- [DIRECTIVE]:
Review the listing and copy each line that holds the word "runs".

- [DATA RECORDS]:

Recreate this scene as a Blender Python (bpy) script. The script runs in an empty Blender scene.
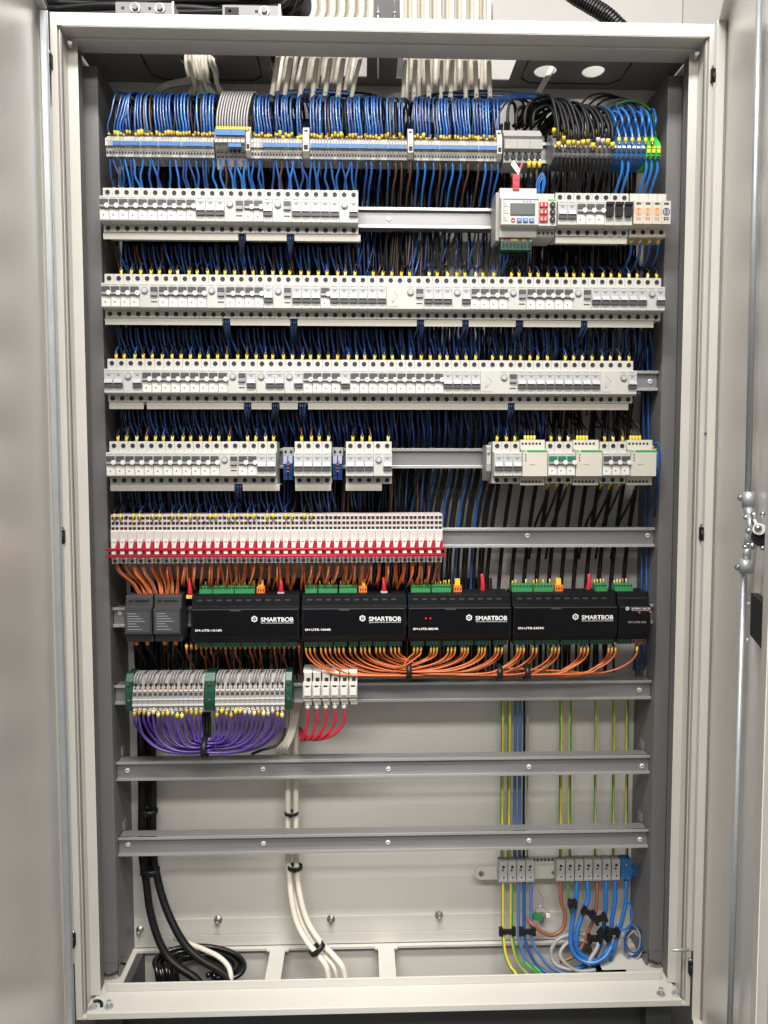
import bpy, bmesh, math, random
from mathutils import Vector, Matrix
random.seed(7)
scene = bpy.context.scene
COL = scene.collection

# ------------------------------------------------------------------ camera
CAM = Vector((-0.0501, -1.332, 1.128))
FW = Vector((0.03196184, 0.99759403, -0.06151898))
RT = Vector((0.99948639, -0.03204423, -0.000353))
UP = Vector((0.00232348, 0.0614761, 0.99810585))
FPX = 756.734
cd = bpy.data.cameras.new("camera")
cam = bpy.data.objects.new("camera", cd)
COL.objects.link(cam)
cam.matrix_world = Matrix(((RT.x, UP.x, -FW.x, CAM.x), (RT.y, UP.y, -FW.y, CAM.y), (RT.z, UP.z, -FW.z, CAM.z), (0, 0, 0, 1)))
cd.sensor_fit = 'VERTICAL'
cd.sensor_height = 36
cd.lens = FPX / 1024 * 36
cd.clip_start = 0.01
cd.clip_end = 100
scene.camera = cam
scene.render.resolution_x = 768
scene.render.resolution_y = 1024

# ------------------------------------------------------------------ light
w = bpy.data.worlds.new("World")
scene.world = w
w.use_nodes = True
bg = w.node_tree.nodes['Background']
bg.inputs[0].default_value = (1.0, 0.97, 0.92, 1)
bg.inputs[1].default_value = 0.60
_tc = w.node_tree.nodes.new('ShaderNodeTexCoord'); _sp = w.node_tree.nodes.new('ShaderNodeSeparateXYZ')
_mr = w.node_tree.nodes.new('ShaderNodeMapRange'); _mx = w.node_tree.nodes.new('ShaderNodeMix'); _mx.data_type = 'RGBA'
_mr.inputs['From Min'].default_value = -0.25; _mr.inputs['From Max'].default_value = 0.25
_mx.inputs[6].default_value = (0.30, 0.29, 0.27, 1); _mx.inputs[7].default_value = (1.0, 0.985, 0.955, 1)
w.node_tree.links.new(_tc.outputs['Generated'], _sp.inputs[0]); w.node_tree.links.new(_sp.outputs['Z'], _mr.inputs['Value'])
w.node_tree.links.new(_mr.outputs[0], _mx.inputs[0]); w.node_tree.links.new(_mx.outputs[2], bg.inputs[0])
def area(name, loc, sx, sy, power, col=(1, 0.970, 0.925), rot=(0, 0, 0)):
    ld = bpy.data.lights.new(name, 'AREA')
    ld.shape = 'RECTANGLE'
    ld.size = sx
    ld.size_y = sy
    ld.energy = power
    ld.color = col
    o = bpy.data.objects.new(name, ld)
    o.location = loc
    o.rotation_euler = rot
    COL.objects.link(o)
    return o
area("ceiling_lamp", (-0.15, -1.28, 3.15), 1.5, 0.35, 108)
area("ceiling_lamp", (0.1, -2.6, 2.95), 3.2, 0.5, 150)
scene.view_settings.view_transform = 'Standard'
scene.view_settings.look = 'None'
scene.view_settings.gamma = 1
scene.view_settings.exposure = 0.20
try:
    scene.cycles.max_bounces = 6
    scene.cycles.diffuse_bounces = 3
    scene.cycles.glossy_bounces = 3
except Exception:
    pass

# ------------------------------------------------------------------ helpers
def at(u, v, y):
    d = FW + RT * ((u - 384) / FPX) + UP * ((512 - v) / FPX)
    return CAM + d * ((y - CAM.y) / d.y)
def ax(u, v, y):
    return at(u, v, y).x
def az(u, v, y):
    return at(u, v, y).z

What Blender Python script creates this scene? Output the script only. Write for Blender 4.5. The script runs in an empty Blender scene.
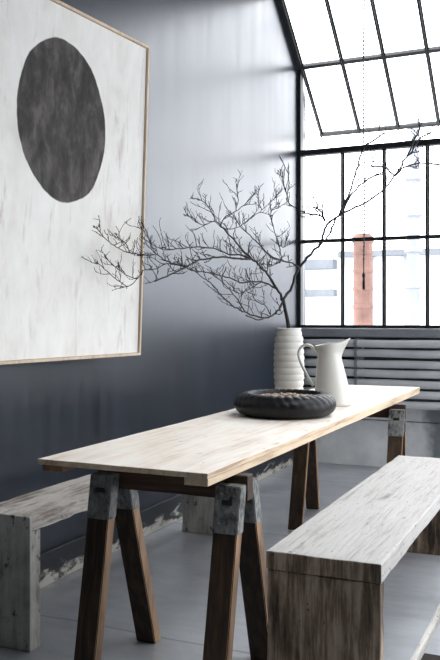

- [TASK SOLUTION]:
Recreate this scene as a Blender Python (bpy) script. The script runs in an empty Blender scene.
What Blender Python script creates this scene? Output the script only. Write for Blender 4.5. The script runs in an empty Blender scene.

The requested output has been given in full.